Oops. The Protestant Old Testament contains 39 books, not “36” as stated in the third paragraph of the article above. In view of these authors’ impressive scholarly books that I own and read, this would seem to be nothing worse than a typographical error.
For those who are interested in a recently published Christian view of Psalm 22 (20 pages), see “Eloi, Eloi Lama Sabachthani.” American Journal of Biblical Theology, Volume 22(10), March 7, 2021, freely available online.
As an Atheist, this ability to interpret the Bible anyway you want is a major fault with Religion. How is this a pathway to the truth? To answer your question “who got it right”, nobody. The Bible is a book of claims, not evidence.
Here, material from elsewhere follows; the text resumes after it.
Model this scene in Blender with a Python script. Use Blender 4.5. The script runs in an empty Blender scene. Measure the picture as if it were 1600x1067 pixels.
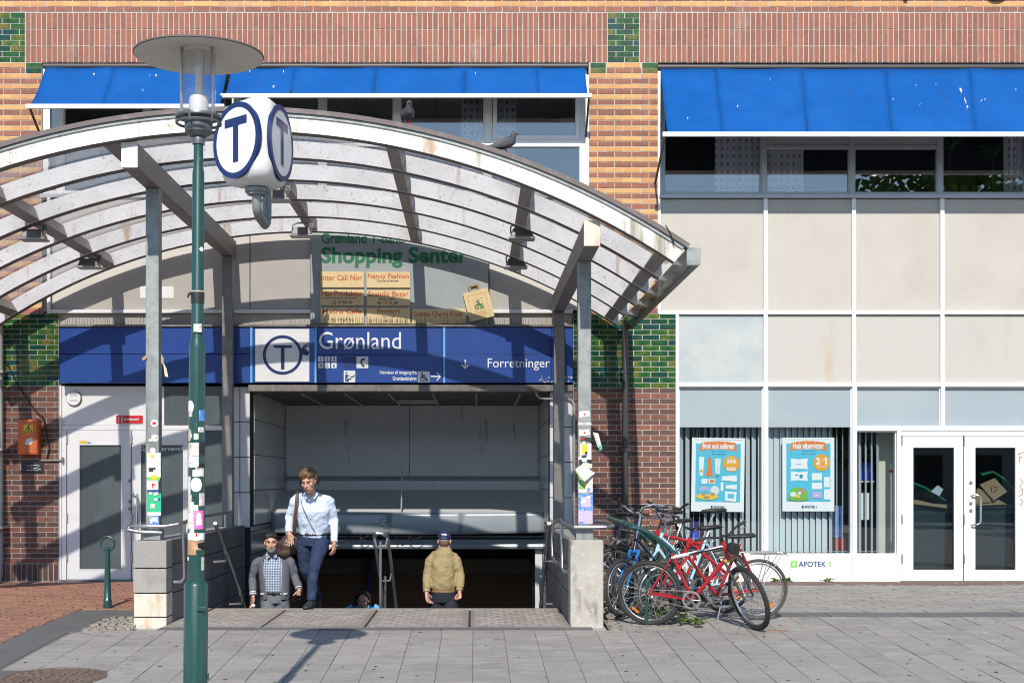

Contrary these authors’ claims, ancient texts do indeed contain punctuation and if we are speaking of ancient Greek literary texts such as the LXX punctuation is rather common in the form of space-gaps (while dots, paragraphi, etc. are rare). These can and do influence meaning in ways similar to the authors’ examples. Why scholars continue to repeat this easily refuted claim is beyond me.
I beg to differ regarding the statement, “…Jews and Christians do not really share the same book.” Giving recognition to the introductory portion of the sentence, this conclusion is misleading at best. The differences are a matter of perspective and interpretation, not substance. Non-Jewish interpretation of Tanakh is so diverse that you could as easily claim that the various “New Testament”-focused faiths have different Bibles.
Judaism acknowledges the basic faith/Scriptural texts as Tanakh, and there are many re-readings, even re-ordering and substitution of letters/phrases within Jewish tradition. And while there are not as many translations and paraphrases of Scripture as within the Christian traditions, Judaism has many inhouse, differing versions as well. Talmud and other “extra-Biblical” writings are not treated as Scripture. They are interpretive, based on the biases of those who wrote them, whether considered “oral Torah” or not. The same might be said of the multiple “Christian” commentaries and spiritual documents of the past ~2,000 years.
In this case, intellectualism lends itself to making arrogant and broad-sweeping statements that are, again, a matter of perspective and interpretation, not objective data. It also reflects a liberalism that believes only in subjective/relative truth (“Your truth is not my truth.”).